Clean Water Action said the company has violated permit limits on its discharges more than 400 times since 2010. The environmental group argues that the plant is also operating under a permit that does not allow it to discharge drilling wastewater at all but it continues to release about 200,000 gallons a day into the river while DEP considers the terms of a new permit.
“We would like to see some action taken to make sure that that kind of damaging and, we think, illegal discharge is stopped” while DEP sets appropriate permit limits, Clean Water Action’s Pennsylvania state director Myron Arnowitt said.
DEP has taken recent steps to address compliance issues at the plant, including filing a notice of coming legal action in Commonwealth Court last month. Arnowitt said the filing does not detail the state’s complaints against the company and a DEP spokesman said he could not comment Monday.

DEP issued a violation notice against the company in September for discharging pollution into state waters. And in 2012, DEP scientists studying the treatment plant’s impact on aquatic life found high levels of salts and metals in the water downstream and radioactive material and petroleum oils in the stream bed sediment. In a January report describing their findings (posted below) the scientists wrote that the plant’s discharge “is negatively affecting the Allegheny River” and its water chemistry “is certainly affecting the biotic community downstream,” where there were fewer sensitive forms of aquatic organisms and more pollution-tolerant ones.
A Waste Treatment Corp. representative did not respond to a request for comment. The company has said it has not accepted wastewater from shale drilling and hydraulic fracturing since 2011, although it treats other forms of oil and gas wastewater.
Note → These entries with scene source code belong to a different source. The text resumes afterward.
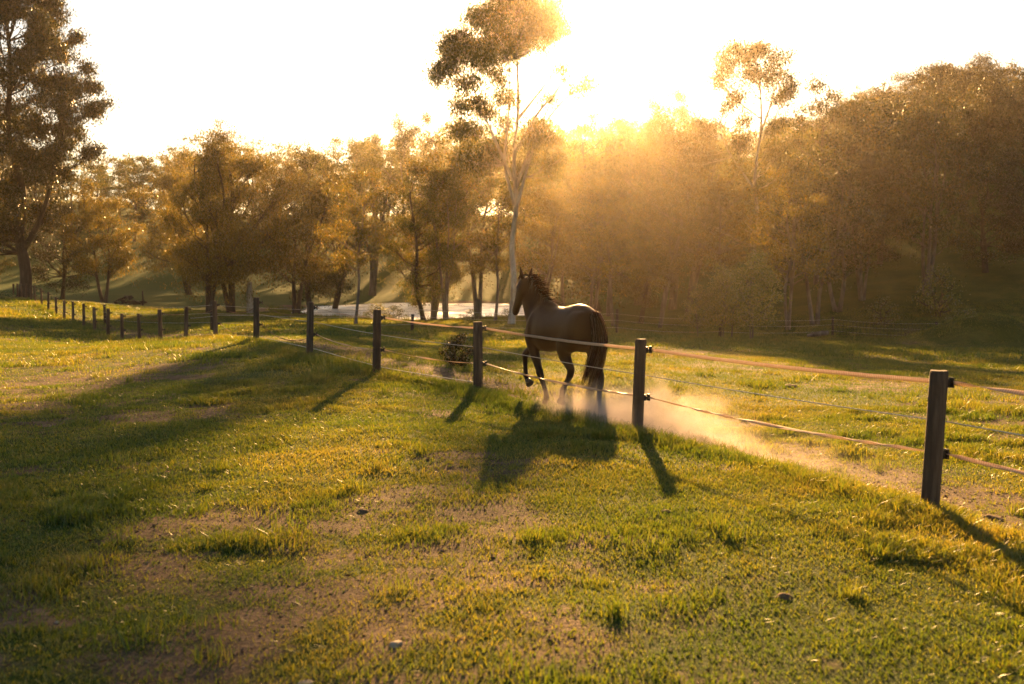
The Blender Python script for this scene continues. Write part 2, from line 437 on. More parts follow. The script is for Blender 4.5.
def tufts():
    n = 520; X, Y = scatter(n, 4.0, 26)
    keep = rng.random(n) < sst((fbm(X, Y, 2.2, 111, 3) - .42) / .2) * .9 + .12
    d, al = fence_dist(X, Y)
    # a ragged line of long grass along the fence, in front of the lane
    m_ = 620; al2 = rng.uniform(-1, 5.2, m_); i2 = np.clip(np.floor(al2), 0, 5).astype(int); t2 = al2 - i2
    a_ = FP[i2,:2]; b_ = FP[i2+1,:2]; q = a_ + (b_-a_) * t2[:,None]; nn_ = (b_-a_) / np.linalg.norm(b_-a_, axis=1)[:,None]
    q = q + np.stack([-nn_[:,1], nn_[:,0]], -1) * rng.normal(.22, .22, m_)[:,None]
    k2 = rng.random(m_) < sst((fbm(q[:,0], q[:,1], 1.3, 121, 3) - .35) / .25)
    X = np.concatenate([X[keep], q[k2,0]]); Y = np.concatenate([Y[keep], q[k2,1]])
    per = 55; c = np.repeat(np.stack([X, Y], -1), per, 0); rad = np.repeat(rng.uniform(.03, .11, len(X)), per)
    c = c + rng.normal(0, 1, c.shape) * rad[:,None]
    H = np.repeat(rng.uniform(.07, .15, len(X)), per) * rng.uniform(.5, 1.2, len(c))
    return blades('grass_tufts', c[:,0], c[:,1], H, rng.uniform(.005, .010, len(c)), .6, True)
def reeds():
    a_ = rng.uniform(PI, 2*PI, 300); rr = 1.06 + .07 * np.sin(3*a_+1) + .05*np.sin(7*a_) + rng.normal(.035, .03, 300)
    X = xof(430,103) + 13 * rr * np.cos(a_); Y = 103 + 25 * rr * np.sin(a_)
    k = rng.random(300) < sst((fbm(X, Y, 2.5, 131, 2) - .35) / .2); X, Y = X[k], Y[k]
    per = 26; c = np.repeat(np.stack([X, Y], -1), per, 0) + rng.normal(0, .16, (len(X)*per, 2))
    H = np.repeat(rng.uniform(.15, .6, len(X)), per) * rng.uniform(.5, 1.2, len(c))
    return blades('reeds', c[:,0], c[:,1], H, rng.uniform(.03, .05, len(c)), .35, False)
tag(link('reeds', reeds(), M['grass']), 'reeds and rank grass along the near shore of the pond', 'reeds', kind='stuff')
tag(link('grass_tufts', tufts(), M['grass']), 'longer ragged grass tufts along the fence and across the paddock', 'grass', kind='stuff')

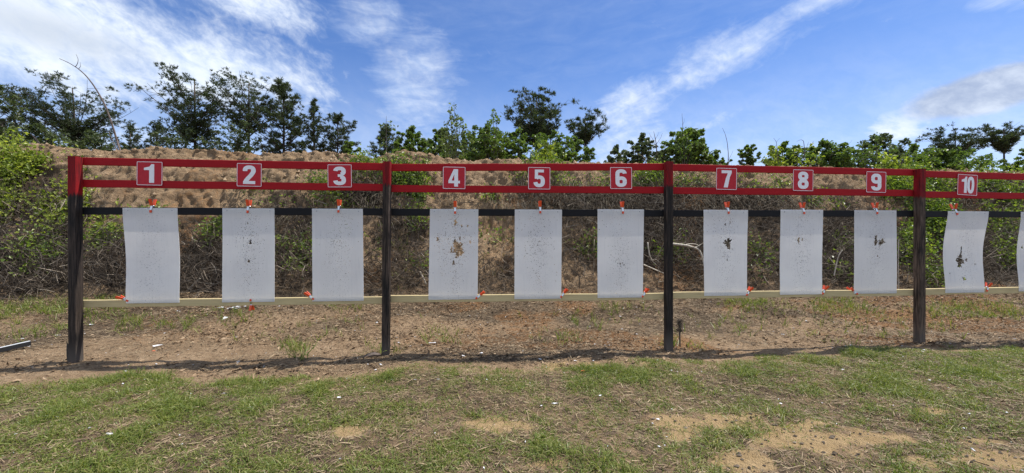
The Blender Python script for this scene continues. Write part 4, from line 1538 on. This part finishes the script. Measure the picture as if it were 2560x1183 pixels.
tag(A2.build('bramble_leaves', M['lime']), 'bright yellow-green bramble growth at the far left of the berm', 'brambles', kind='stuff')
print('vine leaves', len(C))
tag(A.build('vine_leaves', M['vine']), 'green brambles and vines covering the berm face', 'brambles', kind='stuff')
A = Acc()
for q in range(0, n, 3):
    e = C0[q]
    s0 = Pt[q] + r.normal(0, .12, 3) + np.array([0, 0, -0.1])
    mid = (s0 + e) / 2 + r.normal(0, .12, 3)
    A.tube(bez(s0, mid, e, 4), [0.006, 0.005, 0.004, 0.002], 3, False)
# dead twigs and brush
Pt, X, t, r = berm_sample(88000, BRUSH, 1301, 1.1)
n = len(Pt)
L = 0.18 + 0.55 * r.random(n) ** 2
D = rot_dirs(r, n) * np.array([1.0, 0.5, 0.75]) + np.array([0, -0.2, 0.1])
D /= np.linalg.norm(D, axis=1)[:, None]
h = r.random(n) ** 1.3 * 0.62
S0 = Pt + np.array([0, -0.72, 0.62]) * h[:, None] * 0.9
for q in range(n):
    e = S0[q] + D[q] * L[q]
    mid = S0[q] + D[q] * L[q] * .5 + r.normal(0, .16 * L[q], 3)
    ra = 0.0035 + 0.008 * r.random() ** 4
    A.tube(bez(S0[q], mid, e, 3), [ra, ra * .8, ra * .4], 3, False)
print('twigs', n)
tag(A.build('dead_brush', M['twig']), 'tangle of dead twigs and brush on the lower berm', 'brush', kind='stuff')


def ribbons(A, B0, D, L, W, droop, r):
    """curved grass blades: base, direction, length, width"""
    n = len(B0)
    D = D / (np.linalg.norm(D, axis=1)[:, None] + 1e-9)
    up = np.array([0, 0, 1.0])
    S = np.cross(D, up) + r.normal(0, 0.35, (n, 3))
    S /= np.linalg.norm(S, axis=1)[:, None] + 1e-9
    L = L[:, None]
    W = W[:, None]
    hz = D * np.array([1, 1, 0])
    m = B0 + D * L * 0.55
    tip = B0 + D * L * 0.95 + hz * L * 0.25 * droop[:, None] - up * L * droop[:, None] * 0.38
    V = np.stack([B0 - S * W / 2, B0 + S * W / 2, m + S * W * 0.42, m - S * W * 0.42, tip], 1).reshape(-1, 3)
    i = np.arange(n)[:, None] * 5
    A.add(V, np.hstack([i, i + 1, i + 2, i + 3]), np.hstack([i + 3, i + 2, i + 4]))


# dry grass hanging down the face
HANG = [(1440, 495, 190, 40, 1.0), (1870, 500, 170, 26, .8), (900, 480, 60, 40, .5), (1640, 540, 60, 70, .6), (1310, 480, 30, 40, .8), (2000, 600, 60, 60, .4), (2480, 640, 100, 70, .6), (1760, 560, 90, 60, .5), (700, 560, 80, 40, .4)]
Pt, X, t, r = berm_sample(60000, HANG, 1401, 1.0)
n = len(Pt)
A = Acc()
ribbons(A, Pt + np.array([0, -0.03, 0.02]), r.normal(0, .35, (n, 3)) + np.array([0, -0.75, -0.35]), 0.22 + 0.3 * r.random(n), 0.006 + 0.008 * r.random(n), 0.6 + 0.5 * r.random(n), r)
tag(A.build('dry_hanging_grass', M['drygrass']), 'grey dry grass hanging over the berm face', 'dry grass', kind='stuff')

# green grass tufts on and before the berm, and the thin crest fringe
BG = [(120, 775, 60, 22, 1.), (15, 785, 30, 22, 1.), (260, 780, 70, 26, .9), (330, 800, 60, 24, .6), (740, 620, 60, 60, .5), (860, 770, 60, 14, .5), (1240, 600, 70, 70, .4), (1880, 765, 80, 14, .9), (2090, 765, 80, 16, .9), (2000, 660, 50, 60, .3), (2420, 780, 130, 24, .6),
      (1440, 470, 140, 14, .5), (1010, 640, 70, 60, .5), (930, 560, 60, 50, .4), (440, 815, 60, 16, .4), (1110, 845, 60, 20, .4), (1400, 850, 60, 14, .35), (745, 885, 32, 16, .9), (180, 820, 36, 10, .8), (1560, 770, 80, 12, .4), (2200, 790, 60, 14, .35), (2340, 830, 50, 14, .3), (600, 800, 90, 18, .35), (215, 905, 40, 8, .8), (955, 880, 40, 10, .8), (1690, 870, 60, 10, .7), (1500, 800, 200, 30, .12), (800, 840, 300, 40, .08), (2000, 820, 300, 40, .12), (60, 830, 80, 30, .3)]
A = Acc()
Pt, X, t, r = berm_sample(9000, BG, 1501, 0.8)
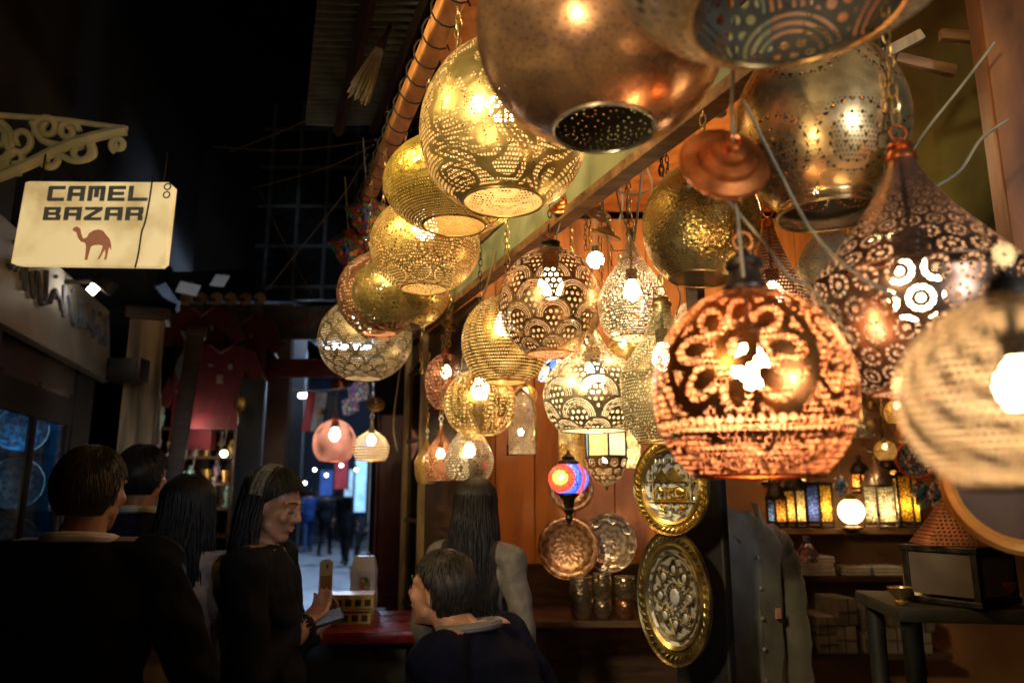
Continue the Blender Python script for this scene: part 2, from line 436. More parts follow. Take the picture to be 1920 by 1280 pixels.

The Marcellus Shale industry stopped taking wastewater to state plants that are not governed by strict limits on the amount of salt they can discharge into waterways that same year.
Clean Water Action is asking a judge to fine Waste Treatment Corp. and stop it from operating the plant until it can meet the standards of federal and state clean water laws and the Endangered Species Act. It also wants the court to require the company to study and clean up the damage to the river.